Sunday, October 2, 2011

Women at Twenty.



and on the railroad bridge, half a mile of solid steel
wheels were spitting out sparks, scraping at the rails
wind in your hair all right
sunset spilling through the rear window
your white t-shirt hugging your shoulders, beaded with sweat
on the day that i become so forgetful
that all of this melts away
i will burn all the calanders that counted the years down
to such a worthless day.
   -  The Mountain Goats, "Twin Human Highway Flares"


Women in their early twenties  are struck by the shape of things: the bells in a clock tower,  their own wrists, the slope of windowsills, the fine amber necks of bottles, and the foreheads of the men who bring them. In that particularly dangerous hour of the late afternoon when the light is gunmetal and low, their tether to themselves is tenuous,  and when they're walking to and from their homes, or the post office, or that job where they've been sorting files, they're likely to end up looking down at their shadow versions and thinking: what a wild little marionette down there: talking about Faulkner, or going to the ATM, or pulling her hair in behind her neck.  Their parents are aging  audibly thousands of miles away at the end of telephone lines, and the girls are determinedly buying oxford shirts and laundry detergent and matches.

Half  the time they are trailing their fingers through the thick air outside car windows and watching wide cities roll past, they're turning up the volume on CD players and trying to be nowhere but right  there: loud and gorgeous and quick on the side-streets of their own country. They get good at drinking, not for the buzz as much as for the weight of the glass in their hands, or the hush at the back of their throats, or the way that they hope they look by the lit up window with a watered-down whiskey they've been nursing all night. The lines of their bodies against the pitch feel indestructible, and there are moments when they're tempted to hurl themselves at things to prove the point.

The rest of the time, though,  they are trying to cast their eyes ten years or fifteen years into the  future and predict the corners of the rooms they'll live in, some kind of steadiness: an office and cicadas, another body in the front hall, sometimes a child, sometimes not. They're struck by how pedestrian their futures look, and by the fact that they don't mind it. 

*

Women at twenty are caught, brief,  dumb and wild, more fragile than they realize.
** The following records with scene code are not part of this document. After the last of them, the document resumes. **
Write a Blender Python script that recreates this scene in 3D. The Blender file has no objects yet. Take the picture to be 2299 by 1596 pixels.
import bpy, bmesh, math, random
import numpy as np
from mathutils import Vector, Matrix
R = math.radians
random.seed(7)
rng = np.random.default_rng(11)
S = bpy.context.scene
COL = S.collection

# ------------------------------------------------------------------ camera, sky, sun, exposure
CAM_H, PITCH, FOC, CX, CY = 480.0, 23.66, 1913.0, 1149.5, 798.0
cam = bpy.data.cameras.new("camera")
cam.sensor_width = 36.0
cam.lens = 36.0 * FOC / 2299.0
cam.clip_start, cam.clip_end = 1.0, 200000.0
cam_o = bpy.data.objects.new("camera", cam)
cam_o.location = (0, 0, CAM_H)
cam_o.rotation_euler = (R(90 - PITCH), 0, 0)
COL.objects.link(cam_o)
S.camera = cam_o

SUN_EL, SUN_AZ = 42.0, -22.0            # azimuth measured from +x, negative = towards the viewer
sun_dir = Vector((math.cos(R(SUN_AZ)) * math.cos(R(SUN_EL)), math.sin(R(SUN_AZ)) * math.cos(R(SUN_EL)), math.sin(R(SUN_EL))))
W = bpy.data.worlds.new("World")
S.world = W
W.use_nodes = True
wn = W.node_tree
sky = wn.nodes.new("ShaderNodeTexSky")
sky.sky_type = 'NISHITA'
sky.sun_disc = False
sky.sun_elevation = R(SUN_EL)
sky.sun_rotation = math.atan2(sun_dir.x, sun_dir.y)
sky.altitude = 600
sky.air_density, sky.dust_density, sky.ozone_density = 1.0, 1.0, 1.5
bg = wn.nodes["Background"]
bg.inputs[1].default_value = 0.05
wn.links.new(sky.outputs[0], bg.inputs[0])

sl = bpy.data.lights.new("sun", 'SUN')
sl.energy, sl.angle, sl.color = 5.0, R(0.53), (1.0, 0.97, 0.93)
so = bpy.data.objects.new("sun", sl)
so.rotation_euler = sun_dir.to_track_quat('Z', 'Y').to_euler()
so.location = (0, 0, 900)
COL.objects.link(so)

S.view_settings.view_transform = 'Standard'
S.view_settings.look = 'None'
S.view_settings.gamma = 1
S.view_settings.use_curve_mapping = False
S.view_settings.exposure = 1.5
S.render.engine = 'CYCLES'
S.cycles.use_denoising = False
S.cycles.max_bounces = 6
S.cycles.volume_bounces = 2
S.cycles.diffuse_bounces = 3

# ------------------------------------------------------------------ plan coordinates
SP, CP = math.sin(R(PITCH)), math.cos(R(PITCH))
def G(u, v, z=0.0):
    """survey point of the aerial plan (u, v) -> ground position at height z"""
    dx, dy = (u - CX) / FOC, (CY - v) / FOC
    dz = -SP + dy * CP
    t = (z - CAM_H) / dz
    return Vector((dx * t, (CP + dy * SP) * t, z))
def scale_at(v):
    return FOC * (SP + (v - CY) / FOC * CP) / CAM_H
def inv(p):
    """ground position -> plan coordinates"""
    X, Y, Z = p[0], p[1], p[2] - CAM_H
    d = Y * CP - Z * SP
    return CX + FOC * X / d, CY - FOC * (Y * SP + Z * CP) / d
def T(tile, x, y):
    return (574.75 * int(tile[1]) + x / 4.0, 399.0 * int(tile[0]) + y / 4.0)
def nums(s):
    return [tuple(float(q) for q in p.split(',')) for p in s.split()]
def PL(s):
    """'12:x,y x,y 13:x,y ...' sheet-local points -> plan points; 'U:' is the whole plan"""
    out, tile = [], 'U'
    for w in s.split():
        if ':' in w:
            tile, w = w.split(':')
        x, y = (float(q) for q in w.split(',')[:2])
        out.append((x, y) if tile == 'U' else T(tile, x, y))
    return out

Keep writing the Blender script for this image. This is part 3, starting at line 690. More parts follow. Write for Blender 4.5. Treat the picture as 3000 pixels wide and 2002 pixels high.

But they know, for just a moment, what men at fifty will rediscover— that the grace of a life is in the small, the mundane, the tangible that looks like refuse: stacks of dusty plates, the caves of their own bodies, the plastic wine glass filled with paper clips and sea-glass on a desk, stacks of papers and postcards and defunct stamps on the broad windowsill. They're bowled over by it all. What they can't imagine, or can only sense in flashes, is that this is important, and that they will forget it and then spend so much just trying to remember.